In Hackensack, Euclid Avenue residents are still waiting for the crews who are supposedly out filling potholes, above and below. |
By VICTOR E. SASSON
Editor
Governor Christie's poor performance on delivering Sandy aid gets a good working over in two stories in The Record today, including a Page 1 story listing "a litany of grant-funding problems" (A-1 and A-3).
Before the Bridgegate scandal broke in January, Staff Writers Melissa Hayes and Herb Jackson, among other reporters, spent most of their time reporting on how Christie's every action or inaction affected his presidential ambitions.
The A-1 story on applicants' complaints by Hayes and Staff Writer Karen Sudol, and the A-3 NJ/DC column on flood insurance misinformation from Christie don't even mention his White House potential.
Thank God.
Lots of Passaic news
Today's Local section shortchanges Bergen County readers, who find four Passaic County stories (L-3, L-5, L-6 and L-7).
Two of the stories are from Woodland Park, where The Record's newsroom found a home in a nondescript office building overlooking Route 80 after fleeing Hackensack in 2009.
Don't miss the riveting account of an increase in Woodland Park water bills (L-5).
Restaurant promoters
The Better Living editors have been knocking themselves out promoting restaurants and trying to get readers to feel sorry for their many wealthy owners, hoping for lots of advertising revenue in return.
Today, the cover story on Cafe Matisse and other fine-dining places ending their bread service to save money and cut down on waste ignores the practice in many Manhattan restaurants that continue to serve bread for free (BL-1).

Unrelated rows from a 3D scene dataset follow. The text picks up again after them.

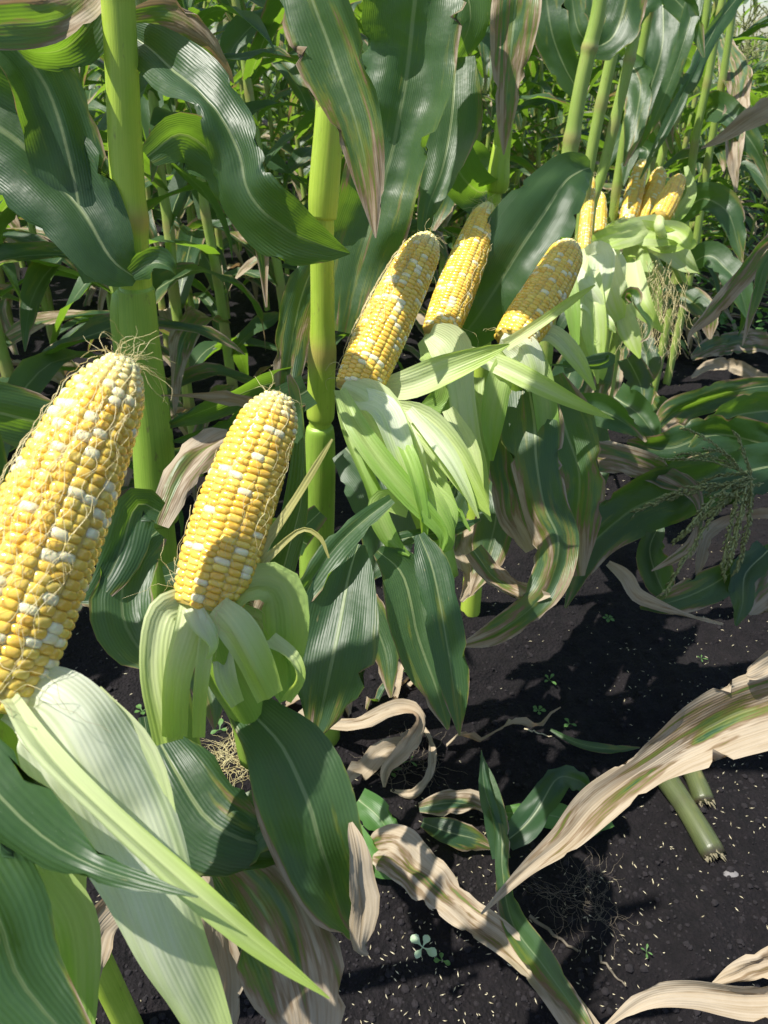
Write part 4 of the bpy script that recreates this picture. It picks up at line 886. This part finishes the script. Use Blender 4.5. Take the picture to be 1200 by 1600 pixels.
l([(1200, 860, 1.1, 40), (1165, 900, 1.08, 50, 20), (1160, 945, 1.07, 30, 0), (1150, 978, 1.06, 4)], 'leaf_clean', fold=.1, ruffle=.1)
l([(1030, 820, 1.22, 16), (1015, 860, 1.2, 44), (1030, 910, 1.18, 50), (1050, 945, 1.17, 6)], 'leaf', fold=.2)
l([(1240, 880, 1.15, 50), (1200, 930, 1.12, 60, 10), (1170, 960, 1.1, 6)], 'leaf_half', fold=.1)
l([(950, 880, 1.1, 10), (975, 900, 1.08, 20, 20), (1000, 935, 1.06, 22, 20), (1070, 960, 1.04, 14, 40), (1130, 975, 1.03, 4)], 'leaf_dry', fold=.1, ruffle=.1)
l([(1230, 600, 1.5, 20), (1150, 610, 1.48, 40, 20), (1060, 640, 1.44, 50, 30), (1020, 680, 1.4, 10)], 'leaf_spot', fold=.1)
l([(1230, 700, 1.3, 60), (1120, 680, 1.3, 70, 20), (1040, 700, 1.3, 60, 20), (980, 690, 1.3, 6)], 'leaf', fold=.1)
l([(1230, 640, 1.4, 60), (1150, 650, 1.35, 70, 20), (1100, 690, 1.3, 40, 20), (1060, 720, 1.3, 6)], 'leaf', fold=.1)
make_tassel(K, P(1150, 768, 1.04), P(1090, 800, 1.0)-P(1180, 735, 1.06), .17, 3, nb=9)
make_tassel(K, P(1175, 745, 1.06), P(1010, 690, 1.05)-P(1160, 768, 1.05), .12, 5)

# ---- leaves that reach in from the right-hand row ---------------------------
Rr_ = thing('corn_plant', 'dying corn plant right of the aisle, its long tan leaf crossing the lower right corner', 'corn plant', (1.0, .62, 0))
stalk(Rr_, [np.array(q) for q in [(.98, .60, 1.2), (.99, .61, .6), (1.0, .62, -.02)]], [.009, .012, .013], (.25, .5, .75), 'stalk_bg')
l = lambda *a, **k: blade(Rr_, *a, **k)
wl = stalk  # noqa
l([(1620, 1150, .70, 40), (1420, 1060, .68, 90, 20), (1290, 1075, .66, 110, 10), (1180, 1105, .645, 118, 15), (1090, 1148, .64, 104, 20), (1010, 1195, .645, 60, 30), (930, 1255, .66, 56, 10), (880, 1310, .67, 40, 0), (825, 1355, .68, 24, 10), (752, 1428, .70, 3)], 'leaf_halfdry2', fold=.20, ruffle=.035, crumple=.13, nu=17, n=90)
l([(1640, 1100, .7, 40), (1400, 980, .66, 50, 10), (1260, 1010, .64, 50, 10), (1180, 1050, .63, 24), (1165, 1055, .63, 2)], 'leaf_dry', fold=.2)
l([(1500, 1520, .62, 40), (1300, 1545, .60, 66, 10), (1180, 1558, .60, 58, 20), (1080, 1550, .60, 44, 20), (1010, 1560, .60, 30, 10), (945, 1604, .60, 5)], 'leaf_halfdry2', fold=.16, ruffle=.10, crumple=.14)
l([(1480, 1480, .64, 40), (1290, 1490, .62, 40, 20), (1180, 1510, .62, 40, 30), (1110, 1540, .62, 3)], 'leaf_halfdry2', fold=.14, ruffle=.12)
l([(1480, 300, 1.0, 30), (1300, 130, 1.05, 40, 10), (1200, 170, 1.08, 36, 10), (1130, 215, 1.12, 16), (1095, 232, 1.14, 2)], 'leaf_dry', fold=.2)
l([(1460, 500, .9, 30), (1290, 330, .95, 40, 10), (1200, 380, .96, 30, 20), (1160, 430, .97, 34, 20), (1110, 490, .98, 24, 10), (1080, 520, .98, 8), (1075, 545, .98, 1)], 'leaf_half', fold=.2, ruffle=.08)
l([(1460, 560, .9, 30), (1290, 340, .9, 30), (1205, 400, .9, 20), (1180, 470, .9, 16, 20), (1160, 540, .9, 2)], 'leaf_spot', fold=.2)

for pl, items in ((Cp, [([(500, 800, .9, 30), (450, 850, .88, 60, 10), (400, 930, .86, 66, 20), (380, 1020, .85, 10)], 'leaf_half'), ([(505, 900, .84, 30), (560, 930, .8, 50, 20), (600, 1010, .78, 50, 10), (610, 1090, .77, 4)], 'leaf_spot'), ([(500, 960, .84, 30), (455, 1010, .8, 54, 20), (440, 1090, .78, 4)], 'leaf_dry'), ([(545, 760, .95, 40), (620, 730, .97, 60, 20), (690, 760, 1.0, 30)], 'leaf')]),
                  (D, [([(745, 700, 1.15, 26), (715, 760, 1.12, 60, 20), (690, 840, 1.1, 50, 10), (700, 900, 1.1, 4)], 'leaf'), ([(745, 740, 1.15, 26), (775, 790, 1.1, 60, -10), (760, 870, 1.08, 50), (735, 930, 1.06, 4)], 'leaf_spot'), ([(742, 820, 1.12, 26), (725, 850, 1.1, 44, 20), (740, 900, 1.09, 44, 30), (720, 940, 1.08, 6)], 'leaf_dry'), ([(750, 660, 1.18, 26), (790, 700, 1.15, 50, 20), (770, 790, 1.12, 40), (780, 850, 1.1, 4)], 'leaf_half')]),
                  (E, [([(840, 640, 1.3, 26), (800, 690, 1.25, 60, 20), (770, 760, 1.2, 50), (765, 830, 1.2, 4)], 'leaf'), ([(850, 600, 1.35, 26), (900, 640, 1.3, 56, 10), (930, 720, 1.25, 50), (920, 800, 1.2, 4)], 'leaf'), ([(845, 660, 1.3, 26), (880, 730, 1.25, 50, 20), (870, 800, 1.2, 40)], 'leaf_dry')]),
                  (B, [([(256, 960, .72, 30), (300, 1010, .7, 60, 20), (330, 1090, .68, 40), (335, 1140, .67, 4)], 'leaf_spot'), ([(256, 900, .74, 30), (330, 880, .76, 60, 20), (380, 850, .78, 50, 10), (430, 880, .8, 6)], 'leaf'), ([(230, 660, .78, 30), (160, 640, .8, 60, 20), (80, 690, .82, 50, 10), (20, 760, .84, 6)], 'leaf_spot')])):
    for c, m in items: blade(pl, c, m, fold=.12, ruffle=.10)
for pl, (x, y), rr_ in ((D, (742, 850), .020), (Cp, (495, 1130), .026), (E, (838, 760), .02)):
    g = ground_pt(x, y); 
    for k_ in range(5):
        a_ = k_*1.4; p0 = np.array([g[0]+.012*math.cos(a_), g[1]+.012*math.sin(a_), .09-.012*k_])
        wild_leaf(pl, rel(pl, p0)+np.array(pl.location), a_, -.6, .10+.03*(k_ % 3), .03, 1.0, 'leaf_dry', 900+k_, .8)
# ---- unseen leaves above the picture's edge, added to front plants to shade the aisle -------------
def shade_leaves(pl, x, y, zs, seed, az0, mat='leaf'):
    rg = random.Random(seed)
    for i, z in enumerate(zs):
        wild_leaf(pl, rel(pl, np.array([x, y, z]))+np.array(pl.location), az0+rg.uniform(-.65, .65), rg.uniform(.25, .7), rg.uniform(.5, .7), .085, rg.uniform(.5, 1.2), mat, seed*7+i, rg.uniform(-.8, .8))
shade_leaves(B, -.23, .68, (1.48, 1.60), 5, -.25)
shade_leaves(Cp, -.04, .86, (1.16, 1.24, 1.33, 1.42), 1, -.35)
shade_leaves(D, .22, 1.19, (1.14, 1.24, 1.36), 2, -.45)
shade_leaves(E, .48, 1.47, (1.2, 1.34, 1.48), 3, -.3)

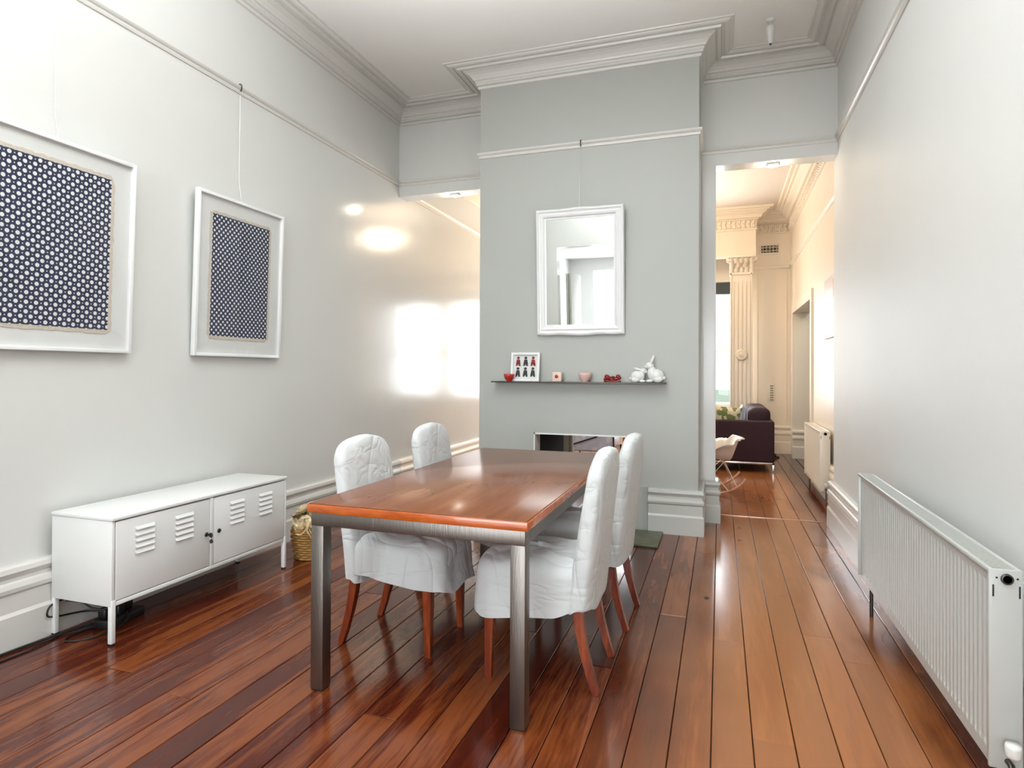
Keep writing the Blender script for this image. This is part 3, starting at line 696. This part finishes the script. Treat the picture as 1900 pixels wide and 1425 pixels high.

A staffer circulates with a large basket of rolls or sliced bread and focaccia, and offers customers one or two at a time.
This story, and Sunday's BL-1 column on customers who steal "stuff" from restaurants, is among the anti-consumer propaganda The Record has published for years.
Unrepentant
As the paper's chief restaurant reviewer, Staff Writer Elisa Ung, who reported thefts from The Dog and Cask in Rochelle Park, is supposed to represent customers who want to know where their food comes from and how it is raised.
But in many of her appraisals, Ung seems not to know or care whether the humongous steak she ate was grass fed and raised without harmful additives.
Why should she worry?
She thinks she is going to live forever, and The Record always pays the tab, even if that hunk of meat costs more than $50.
Really low pay
The pieces today and Sunday also serve to keep the focus off the starvation wages restaurants pay their servers, and how customers are expected to tip generously to make up the difference.
How much did restaurant owners contribute to candidates for office to institutionalize that scam?
Fishy rating
On Friday, Ung again gave a "Good" rating to a restaurant where she experienced major problems, including shrimp ($20) and sea bass ($25) that "both smelled and tasted past their prime."
When she told chef-owner Todd Villani of Terre a Terre in Carlstadt about the smelly seafood, he said the shrimp and sea bass had come to the restaurant right "from the docks."
Something is wrong here, though I'm not sure whether it is with Ung or the chef.
Then, she recommends sticking to meat and vegetable dishes, and praises a pork chop, beef tartare and short ribs, but says nothing about how they were raised.
Housekeeping
Eye on The Record's search function is working again, as is the search function on my food blog.